The Quest market is the VR Wii market: they are not even the same gamers. Whoever is interested in bigger games, not casual body controlled games, buy Valve, Vario, Pimax, Rift S. High end cabled VR. The only standalone (aside the new ones showed at CES) is Quest 2, but if not connected to a pc, is too weak to run anything complex.
People seem to be confused thinking that VR is equivalent to motion gaming, but motion gaming is only one of the possibilities of VR. VR itself is just immersion in virtual worlds. How you interact is just a matter of game design. And motion gaming is took as sinonimus of VR because Quest 2 is the cheapest and easiest headset to try it. Since standalone games tend to be little body controlled games, VR casual gamers, who often do not even have idea of the big games, tend to think VR IS motion controlled gaming.
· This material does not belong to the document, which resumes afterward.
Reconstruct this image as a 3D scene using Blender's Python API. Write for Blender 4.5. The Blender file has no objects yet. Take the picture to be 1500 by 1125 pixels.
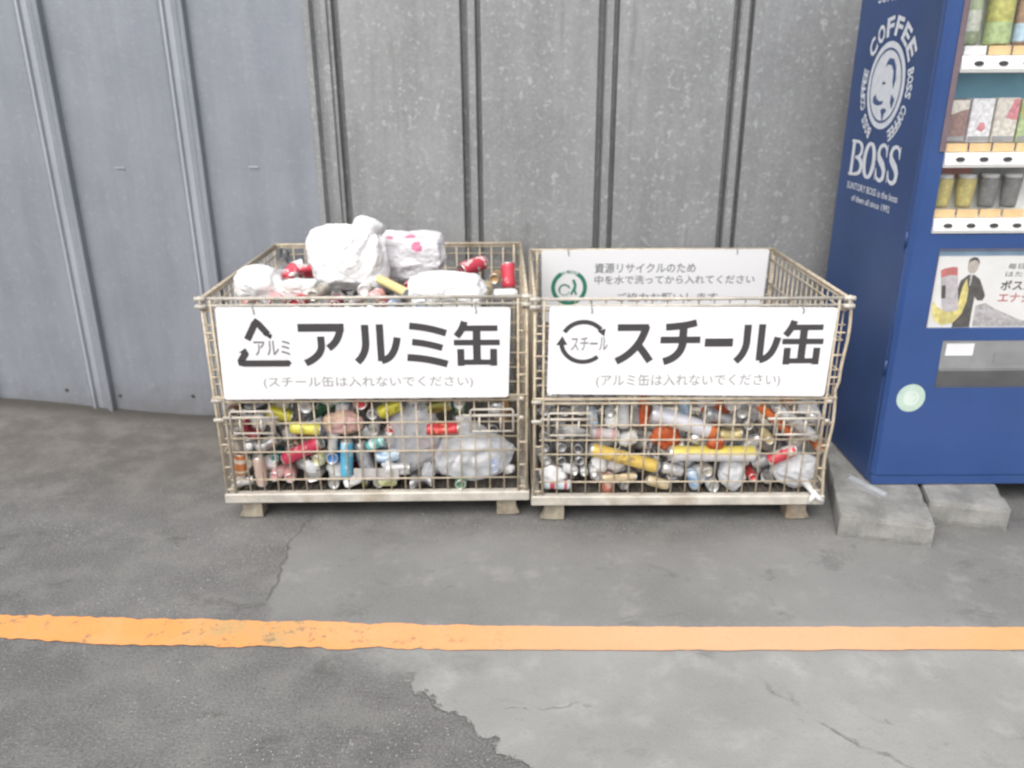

But it's not, it's just a trend.
To me, VR is the key to immerse in big gaming worlds like Skyrim or others, playing seated as in every other big flat game, but immersed in it, and hopefully able to manipulate the objects in the world directly with my hands. No interest in Beat Saber or similar games. And for several reasons, you can't have that kind of big games on a standalone unit at a decent quality.
That's just it. It depends by what you want to play: people interested in playing roomscale, motion controlled games, will have an unthethered, better experience on Quest 2 (and even more on Quest 3), while people interested in regular gaming but in VR with the potential interaction (like Saints and Sinners, for example), will have a far superior version on high end headsets (or a version at all).
That motion gaming market, for starters, is not what Sony is pursuing. It's a plus, a part of it, but not the focus.